Thursday, January 12, 2017

Altitude Sickness (8/2009)


My head hurts, up this high. Its only 6200 feet tonight and I'm headed further up tomorrow, but still, its dry, its high, my skin feels tight around my face, my voice is cracking and my head hurts. But Colorado calls every August and I come here beckoned. A yearly pilgrimage. Today I was thinking about a few years back, same time, a random meeting, or re-meeting, rather, of an old friend. Someone who'd disappeared and then showed up, leaning against a wall, a smirkish smile, arms crossed, looking still like a kid, but older, greyer, more life and more lines in his eyes. Beautiful, tired and unsure. And I was thinking of this old friend's fearlessness back then, perhaps foolishness, perhaps blindness, but call it what I will, whatever it was, his audacity was exciting and tempting and impossible and as crazy as Frank carrying the cross from Maine to Mexico. I leaned into it for a few days, a little while, then shook it off like a deja vu.  He's gone again, disappeared into another crack in the mountains I think, running a river or running a hill or maybe he stopped running things and maybe he's eating dinner with someone he loves, a life he ran after.  I started this blog not knowing what I was going to write about, but the fingers felt itchy to type, up here in the thin air. But I knew what I was thinking of and it wasn't this lost friend. It was something else, but now that this memory has elbowed its way in front of the other I can almost see why. He's a haunting, wisping through the movie running currently in my head. I am being oblique here. Running around my own foolishness and audacity, blind and wonderful.  I wonder if the boy who leaned will come back in 10 years, just to lean in the back corner of a theater I'm playing, with a boy next to him. I wonder if there's a reason for people to show up unsuspecting in our lives, to tempt or lead or illuminate. I'm not a woman of faith or fate. I'm a woman of concrete evidence.  But lean against a door that falls open and how are you not supposed to walk through, curious. Of course, Pandora probably asked the same question and see where it led her. 
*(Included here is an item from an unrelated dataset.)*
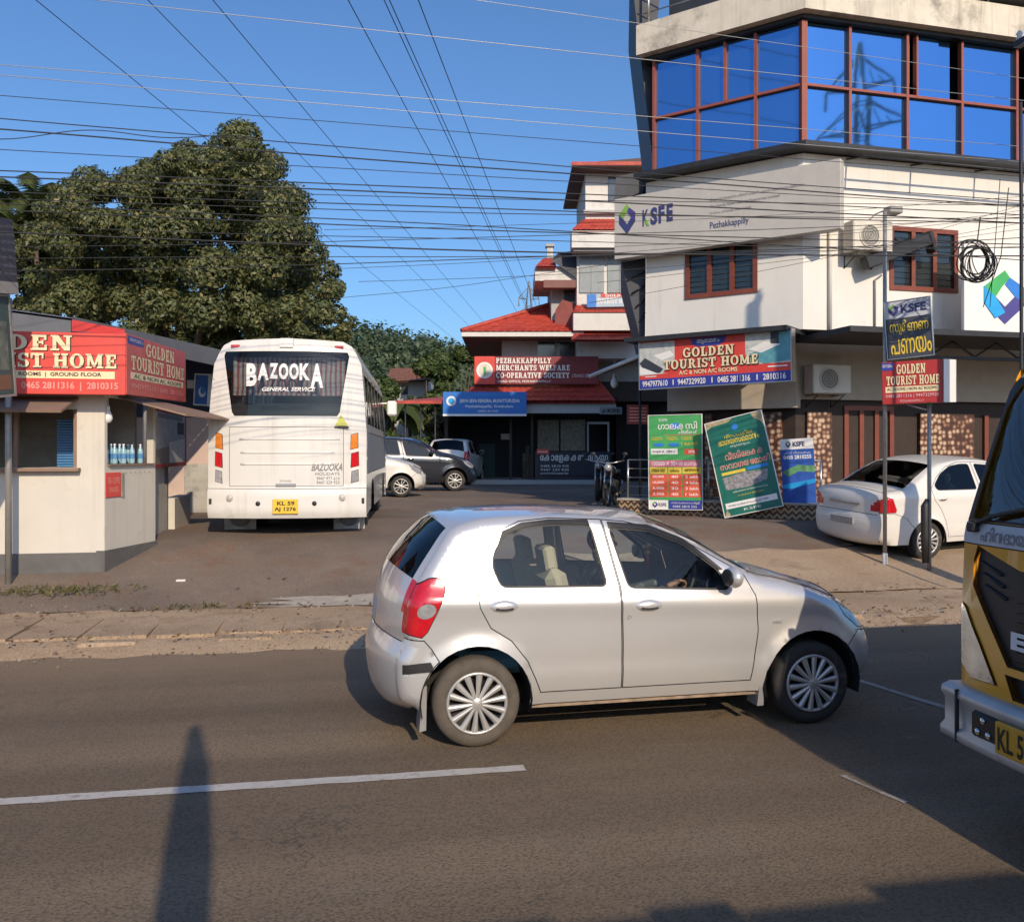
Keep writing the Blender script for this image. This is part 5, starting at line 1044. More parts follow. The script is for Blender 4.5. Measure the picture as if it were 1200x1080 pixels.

This could all be a dizzying lightheaded dream. Or that could have been. 

Sarah Carter was in Mexico, working at a radio station, and sang a song that was heard in northern California. Someone came running who heard it. Years later. 

I have no intention of singing that song or looking to go backwards. I wrote of loneliness lately and there's an antithesis here between the thin air of memory and the heaviness of lonely. I'm just curious about the last page of the story.